■ Directions for this task ■
Every line of the listing must be reproduced as it stands. Leave the images behind.

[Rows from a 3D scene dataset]
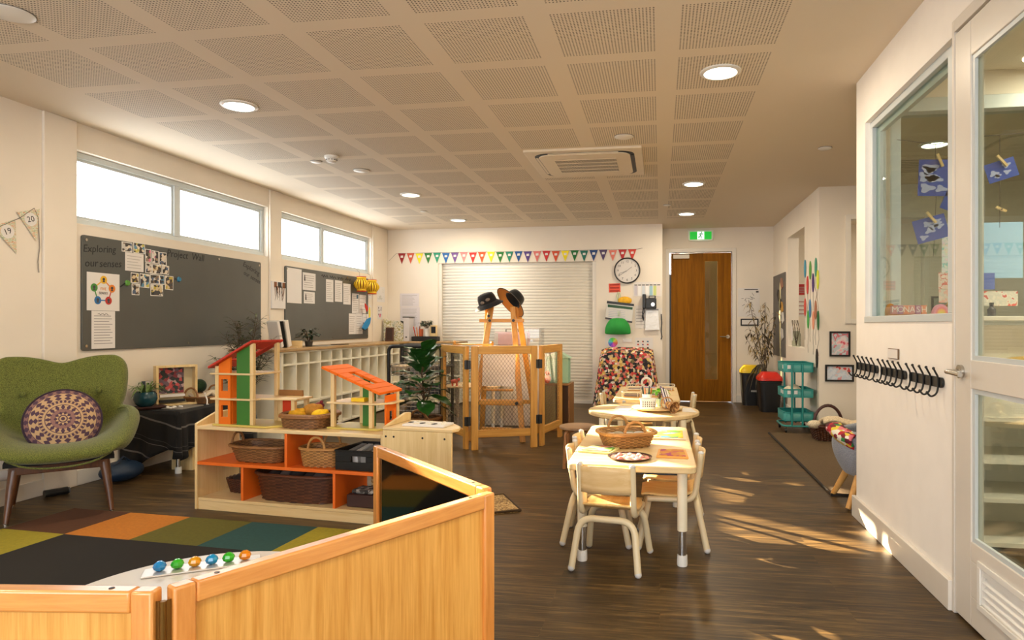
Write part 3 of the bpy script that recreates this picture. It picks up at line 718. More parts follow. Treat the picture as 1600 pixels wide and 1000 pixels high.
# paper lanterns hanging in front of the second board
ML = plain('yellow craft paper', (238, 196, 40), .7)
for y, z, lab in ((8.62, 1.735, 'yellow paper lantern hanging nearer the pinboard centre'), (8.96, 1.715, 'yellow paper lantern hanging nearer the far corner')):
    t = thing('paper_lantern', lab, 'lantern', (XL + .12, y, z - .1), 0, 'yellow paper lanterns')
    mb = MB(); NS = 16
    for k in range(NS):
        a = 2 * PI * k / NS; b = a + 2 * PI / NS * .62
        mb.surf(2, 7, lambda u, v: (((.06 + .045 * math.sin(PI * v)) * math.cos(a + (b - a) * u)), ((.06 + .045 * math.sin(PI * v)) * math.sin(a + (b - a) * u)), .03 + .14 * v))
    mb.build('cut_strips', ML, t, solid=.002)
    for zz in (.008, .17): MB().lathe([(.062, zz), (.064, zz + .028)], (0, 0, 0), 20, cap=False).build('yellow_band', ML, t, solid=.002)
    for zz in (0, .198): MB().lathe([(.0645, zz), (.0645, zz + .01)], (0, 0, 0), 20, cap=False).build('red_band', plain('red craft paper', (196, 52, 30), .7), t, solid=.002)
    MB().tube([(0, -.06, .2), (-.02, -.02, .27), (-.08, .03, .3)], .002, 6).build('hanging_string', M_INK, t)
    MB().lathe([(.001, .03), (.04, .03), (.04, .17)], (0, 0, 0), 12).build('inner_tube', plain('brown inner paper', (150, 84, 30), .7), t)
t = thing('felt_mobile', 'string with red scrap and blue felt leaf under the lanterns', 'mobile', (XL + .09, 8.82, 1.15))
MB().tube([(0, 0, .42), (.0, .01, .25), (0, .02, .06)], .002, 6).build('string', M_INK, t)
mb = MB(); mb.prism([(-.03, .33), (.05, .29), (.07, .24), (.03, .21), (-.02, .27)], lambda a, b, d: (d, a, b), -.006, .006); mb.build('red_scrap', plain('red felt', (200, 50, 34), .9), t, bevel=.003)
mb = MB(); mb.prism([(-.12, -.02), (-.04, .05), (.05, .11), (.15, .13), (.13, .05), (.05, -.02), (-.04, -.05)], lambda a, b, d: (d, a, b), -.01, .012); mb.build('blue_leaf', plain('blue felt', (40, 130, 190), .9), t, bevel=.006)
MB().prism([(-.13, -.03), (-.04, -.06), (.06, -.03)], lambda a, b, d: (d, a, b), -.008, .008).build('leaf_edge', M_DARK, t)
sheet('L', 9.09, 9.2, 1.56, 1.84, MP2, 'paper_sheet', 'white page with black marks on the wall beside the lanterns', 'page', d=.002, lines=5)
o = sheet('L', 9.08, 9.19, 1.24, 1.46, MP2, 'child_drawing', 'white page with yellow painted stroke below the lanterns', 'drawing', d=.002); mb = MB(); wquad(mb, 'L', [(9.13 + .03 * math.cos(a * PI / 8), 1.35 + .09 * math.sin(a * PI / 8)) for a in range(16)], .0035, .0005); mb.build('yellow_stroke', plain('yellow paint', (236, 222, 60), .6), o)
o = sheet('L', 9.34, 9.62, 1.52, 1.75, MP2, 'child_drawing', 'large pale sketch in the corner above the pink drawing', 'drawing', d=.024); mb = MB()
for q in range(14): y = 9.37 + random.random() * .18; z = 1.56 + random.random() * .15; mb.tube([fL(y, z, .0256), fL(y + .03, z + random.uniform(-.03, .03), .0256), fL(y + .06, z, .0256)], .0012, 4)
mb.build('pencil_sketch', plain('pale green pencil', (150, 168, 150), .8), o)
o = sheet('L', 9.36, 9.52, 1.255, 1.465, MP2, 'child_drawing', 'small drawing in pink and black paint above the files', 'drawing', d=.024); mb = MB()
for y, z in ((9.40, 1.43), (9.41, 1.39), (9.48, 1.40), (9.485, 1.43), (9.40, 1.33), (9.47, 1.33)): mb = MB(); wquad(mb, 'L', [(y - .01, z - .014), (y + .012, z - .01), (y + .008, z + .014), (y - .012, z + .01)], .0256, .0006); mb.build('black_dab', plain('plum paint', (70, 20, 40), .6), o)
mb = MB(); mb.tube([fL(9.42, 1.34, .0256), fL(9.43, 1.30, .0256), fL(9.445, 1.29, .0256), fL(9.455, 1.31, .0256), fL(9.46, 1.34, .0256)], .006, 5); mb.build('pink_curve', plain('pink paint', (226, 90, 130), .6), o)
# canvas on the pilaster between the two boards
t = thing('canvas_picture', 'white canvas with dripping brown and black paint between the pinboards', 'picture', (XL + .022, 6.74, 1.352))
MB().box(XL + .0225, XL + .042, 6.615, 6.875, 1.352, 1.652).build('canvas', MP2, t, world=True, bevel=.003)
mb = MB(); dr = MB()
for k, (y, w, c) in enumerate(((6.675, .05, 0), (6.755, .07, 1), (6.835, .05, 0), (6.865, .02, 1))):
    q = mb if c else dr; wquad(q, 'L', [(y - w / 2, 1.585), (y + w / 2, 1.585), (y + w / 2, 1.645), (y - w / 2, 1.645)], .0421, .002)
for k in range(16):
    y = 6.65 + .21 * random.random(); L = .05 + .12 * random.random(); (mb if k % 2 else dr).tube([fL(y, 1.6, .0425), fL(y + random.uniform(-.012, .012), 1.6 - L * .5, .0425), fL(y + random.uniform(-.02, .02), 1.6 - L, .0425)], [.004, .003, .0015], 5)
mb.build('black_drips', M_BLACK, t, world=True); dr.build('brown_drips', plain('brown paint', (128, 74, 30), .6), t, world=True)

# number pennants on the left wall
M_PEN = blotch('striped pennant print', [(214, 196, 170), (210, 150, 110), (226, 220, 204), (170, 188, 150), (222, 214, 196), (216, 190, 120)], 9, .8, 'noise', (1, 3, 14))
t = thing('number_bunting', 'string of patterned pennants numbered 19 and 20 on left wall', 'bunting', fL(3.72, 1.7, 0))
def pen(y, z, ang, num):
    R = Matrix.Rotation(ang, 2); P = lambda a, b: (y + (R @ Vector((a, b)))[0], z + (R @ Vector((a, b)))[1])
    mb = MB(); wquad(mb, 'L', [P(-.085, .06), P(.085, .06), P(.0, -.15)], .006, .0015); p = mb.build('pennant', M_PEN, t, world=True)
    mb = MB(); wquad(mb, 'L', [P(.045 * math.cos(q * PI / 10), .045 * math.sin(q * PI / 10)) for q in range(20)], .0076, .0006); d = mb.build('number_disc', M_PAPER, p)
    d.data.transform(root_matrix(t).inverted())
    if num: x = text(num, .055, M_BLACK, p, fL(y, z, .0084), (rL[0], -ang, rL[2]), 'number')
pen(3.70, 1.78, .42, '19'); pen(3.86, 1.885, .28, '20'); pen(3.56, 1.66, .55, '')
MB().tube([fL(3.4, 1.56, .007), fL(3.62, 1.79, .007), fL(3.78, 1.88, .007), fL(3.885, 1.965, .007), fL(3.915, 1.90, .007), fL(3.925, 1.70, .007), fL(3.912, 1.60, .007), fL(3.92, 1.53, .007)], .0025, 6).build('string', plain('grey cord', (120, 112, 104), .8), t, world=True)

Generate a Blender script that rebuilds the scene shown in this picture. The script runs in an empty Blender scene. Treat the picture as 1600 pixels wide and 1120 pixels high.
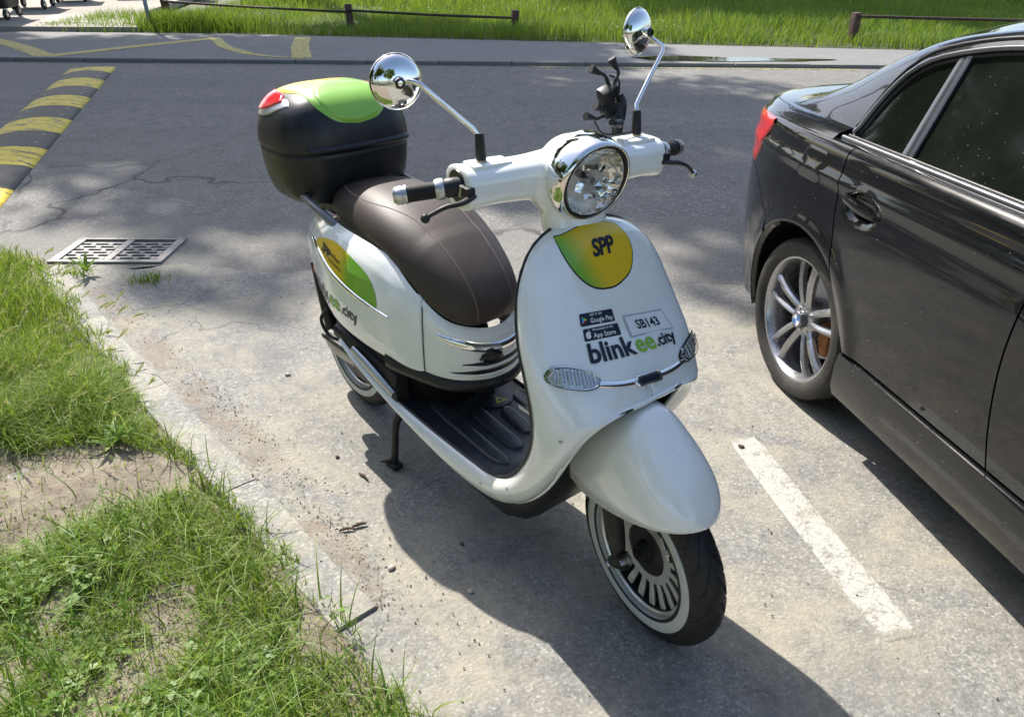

■ Written solution ■
Write part 3 of the bpy script that recreates this picture. It picks up at line 718. More parts follow. Treat the picture as 1600 pixels wide and 1000 pixels high.
# paper lanterns hanging in front of the second board
ML = plain('yellow craft paper', (238, 196, 40), .7)
for y, z, lab in ((8.62, 1.735, 'yellow paper lantern hanging nearer the pinboard centre'), (8.96, 1.715, 'yellow paper lantern hanging nearer the far corner')):
    t = thing('paper_lantern', lab, 'lantern', (XL + .12, y, z - .1), 0, 'yellow paper lanterns')
    mb = MB(); NS = 16
    for k in range(NS):
        a = 2 * PI * k / NS; b = a + 2 * PI / NS * .62
        mb.surf(2, 7, lambda u, v: (((.06 + .045 * math.sin(PI * v)) * math.cos(a + (b - a) * u)), ((.06 + .045 * math.sin(PI * v)) * math.sin(a + (b - a) * u)), .03 + .14 * v))
    mb.build('cut_strips', ML, t, solid=.002)
    for zz in (.008, .17): MB().lathe([(.062, zz), (.064, zz + .028)], (0, 0, 0), 20, cap=False).build('yellow_band', ML, t, solid=.002)
    for zz in (0, .198): MB().lathe([(.0645, zz), (.0645, zz + .01)], (0, 0, 0), 20, cap=False).build('red_band', plain('red craft paper', (196, 52, 30), .7), t, solid=.002)
    MB().tube([(0, -.06, .2), (-.02, -.02, .27), (-.08, .03, .3)], .002, 6).build('hanging_string', M_INK, t)
    MB().lathe([(.001, .03), (.04, .03), (.04, .17)], (0, 0, 0), 12).build('inner_tube', plain('brown inner paper', (150, 84, 30), .7), t)
t = thing('felt_mobile', 'string with red scrap and blue felt leaf under the lanterns', 'mobile', (XL + .09, 8.82, 1.15))
MB().tube([(0, 0, .42), (.0, .01, .25), (0, .02, .06)], .002, 6).build('string', M_INK, t)
mb = MB(); mb.prism([(-.03, .33), (.05, .29), (.07, .24), (.03, .21), (-.02, .27)], lambda a, b, d: (d, a, b), -.006, .006); mb.build('red_scrap', plain('red felt', (200, 50, 34), .9), t, bevel=.003)
mb = MB(); mb.prism([(-.12, -.02), (-.04, .05), (.05, .11), (.15, .13), (.13, .05), (.05, -.02), (-.04, -.05)], lambda a, b, d: (d, a, b), -.01, .012); mb.build('blue_leaf', plain('blue felt', (40, 130, 190), .9), t, bevel=.006)
MB().prism([(-.13, -.03), (-.04, -.06), (.06, -.03)], lambda a, b, d: (d, a, b), -.008, .008).build('leaf_edge', M_DARK, t)
sheet('L', 9.09, 9.2, 1.56, 1.84, MP2, 'paper_sheet', 'white page with black marks on the wall beside the lanterns', 'page', d=.002, lines=5)
o = sheet('L', 9.08, 9.19, 1.24, 1.46, MP2, 'child_drawing', 'white page with yellow painted stroke below the lanterns', 'drawing', d=.002); mb = MB(); wquad(mb, 'L', [(9.13 + .03 * math.cos(a * PI / 8), 1.35 + .09 * math.sin(a * PI / 8)) for a in range(16)], .0035, .0005); mb.build('yellow_stroke', plain('yellow paint', (236, 222, 60), .6), o)
o = sheet('L', 9.34, 9.62, 1.52, 1.75, MP2, 'child_drawing', 'large pale sketch in the corner above the pink drawing', 'drawing', d=.024); mb = MB()
for q in range(14): y = 9.37 + random.random() * .18; z = 1.56 + random.random() * .15; mb.tube([fL(y, z, .0256), fL(y + .03, z + random.uniform(-.03, .03), .0256), fL(y + .06, z, .0256)], .0012, 4)
mb.build('pencil_sketch', plain('pale green pencil', (150, 168, 150), .8), o)
o = sheet('L', 9.36, 9.52, 1.255, 1.465, MP2, 'child_drawing', 'small drawing in pink and black paint above the files', 'drawing', d=.024); mb = MB()
for y, z in ((9.40, 1.43), (9.41, 1.39), (9.48, 1.40), (9.485, 1.43), (9.40, 1.33), (9.47, 1.33)): mb = MB(); wquad(mb, 'L', [(y - .01, z - .014), (y + .012, z - .01), (y + .008, z + .014), (y - .012, z + .01)], .0256, .0006); mb.build('black_dab', plain('plum paint', (70, 20, 40), .6), o)
mb = MB(); mb.tube([fL(9.42, 1.34, .0256), fL(9.43, 1.30, .0256), fL(9.445, 1.29, .0256), fL(9.455, 1.31, .0256), fL(9.46, 1.34, .0256)], .006, 5); mb.build('pink_curve', plain('pink paint', (226, 90, 130), .6), o)
# canvas on the pilaster between the two boards
t = thing('canvas_picture', 'white canvas with dripping brown and black paint between the pinboards', 'picture', (XL + .022, 6.74, 1.352))
MB().box(XL + .0225, XL + .042, 6.615, 6.875, 1.352, 1.652).build('canvas', MP2, t, world=True, bevel=.003)
mb = MB(); dr = MB()
for k, (y, w, c) in enumerate(((6.675, .05, 0), (6.755, .07, 1), (6.835, .05, 0), (6.865, .02, 1))):
    q = mb if c else dr; wquad(q, 'L', [(y - w / 2, 1.585), (y + w / 2, 1.585), (y + w / 2, 1.645), (y - w / 2, 1.645)], .0421, .002)
for k in range(16):
    y = 6.65 + .21 * random.random(); L = .05 + .12 * random.random(); (mb if k % 2 else dr).tube([fL(y, 1.6, .0425), fL(y + random.uniform(-.012, .012), 1.6 - L * .5, .0425), fL(y + random.uniform(-.02, .02), 1.6 - L, .0425)], [.004, .003, .0015], 5)
mb.build('black_drips', M_BLACK, t, world=True); dr.build('brown_drips', plain('brown paint', (128, 74, 30), .6), t, world=True)

# number pennants on the left wall
M_PEN = blotch('striped pennant print', [(214, 196, 170), (210, 150, 110), (226, 220, 204), (170, 188, 150), (222, 214, 196), (216, 190, 120)], 9, .8, 'noise', (1, 3, 14))
t = thing('number_bunting', 'string of patterned pennants numbered 19 and 20 on left wall', 'bunting', fL(3.72, 1.7, 0))
def pen(y, z, ang, num):
    R = Matrix.Rotation(ang, 2); P = lambda a, b: (y + (R @ Vector((a, b)))[0], z + (R @ Vector((a, b)))[1])
    mb = MB(); wquad(mb, 'L', [P(-.085, .06), P(.085, .06), P(.0, -.15)], .006, .0015); p = mb.build('pennant', M_PEN, t, world=True)
    mb = MB(); wquad(mb, 'L', [P(.045 * math.cos(q * PI / 10), .045 * math.sin(q * PI / 10)) for q in range(20)], .0076, .0006); d = mb.build('number_disc', M_PAPER, p)
    d.data.transform(root_matrix(t).inverted())
    if num: x = text(num, .055, M_BLACK, p, fL(y, z, .0084), (rL[0], -ang, rL[2]), 'number')
pen(3.70, 1.78, .42, '19'); pen(3.86, 1.885, .28, '20'); pen(3.56, 1.66, .55, '')
MB().tube([fL(3.4, 1.56, .007), fL(3.62, 1.79, .007), fL(3.78, 1.88, .007), fL(3.885, 1.965, .007), fL(3.915, 1.90, .007), fL(3.925, 1.70, .007), fL(3.912, 1.60, .007), fL(3.92, 1.53, .007)], .0025, 6).build('string', plain('grey cord', (120, 112, 104), .8), t, world=True)

Generate a Blender script that rebuilds the scene shown in this picture. The script runs in an empty Blender scene. Treat the picture as 1600 pixels wide and 1120 pixels high.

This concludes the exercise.